私が子供の頃は頻繁に暴動が起きた西成あいりん地区のど真ん中に、鉄格子に囲まれ要塞のようにそびえる西成警察署。
今日もなべやには警官が食べに来ていました。
ある意味治安がいいお店といえるかもしれません。
萩ノ茶屋を東へ。
お馴染みスーパー玉出を横目に見ながら飛田方面へと進みます。
今池本通商店街。
なんとも国際的な通りです。
ここ5年くらいの、このエリアのトレンドはカラオケ居酒屋の乱立です。
シャッター商店を改装し、ガラス張りの明るいお店に若いホステスを置き、一曲100円で歌わせる店。
調子に乗って歌うと、高くつきそうです。
飛田新地の灯りが見えて来ました。
ここは飛田本通商店街。
この辺り一帯は巨大なアーケードが広がっています。
阪神高速松原線のガードの東側が飛田新地。
飛田新地の向こうには日本一の高層ビル、あべのハルカス。
大阪の光と影。
かつては大きな遊郭だった鯛よし百番。
今は居酒屋として使われています。
ここから先は撮影禁止。
映画のセットのような幻想的な風景に、初めて来たN君やK君、そしてS君は驚いています。
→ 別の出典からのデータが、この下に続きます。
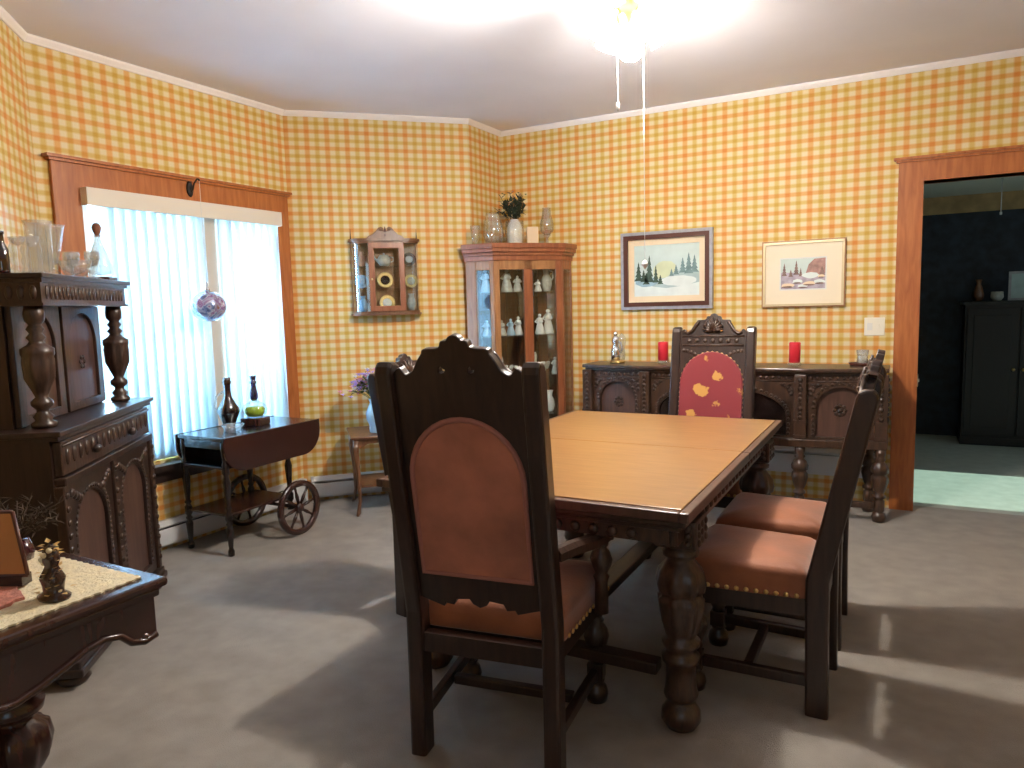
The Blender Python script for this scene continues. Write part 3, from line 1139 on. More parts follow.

この新地の東側は高い崖になっていて、売られてきた女性たちが逃げられないようになっていて、この崖に顔を埋めて泣いていた、という話もあるそうです。
飛田新地の社会見学を終えて、動物園前に向かいます。
夜だから、というわけではありません。
すっかり寂れてしまった都心のシャッター商店街。
昭和レトロなお店や看板が目を引きます。
動物園前一番街。
かつて南海電車天王寺線だった跡地からもあべのハルカスが見えます。
このアーケードを抜けると地下鉄動物園前駅。
道路を渡れば新世界。
かつては治安の悪かったエリアも、いまでは若者や家族連れで賑わう町に変貌しました。
私は皆と別れて堺筋線で南森町に帰ります。
いつもの止まり木をガラスドア越しに覗くと、お客さんは一人。
静かに飲めそうなので、ちょっと寄って行くことにしました。
カウンターにいたのは、今年初めてお会いするKさん。
スタッフのKさん共々、新年の乾杯。
いつものハイボールとタマゴサンド。
私のリセットタイム。
この時間が持てるのも、あと何回でしょうか。
時間が深くなるにつれて、遅がけのメンツが現れてきました。
会いたかった人、話したかった人、そんな人との出会いが楽しい、私の大切なお店。
楽しくお話しているうちに、時計は0時。
会話は尽きませんが、今日は帰ることにします。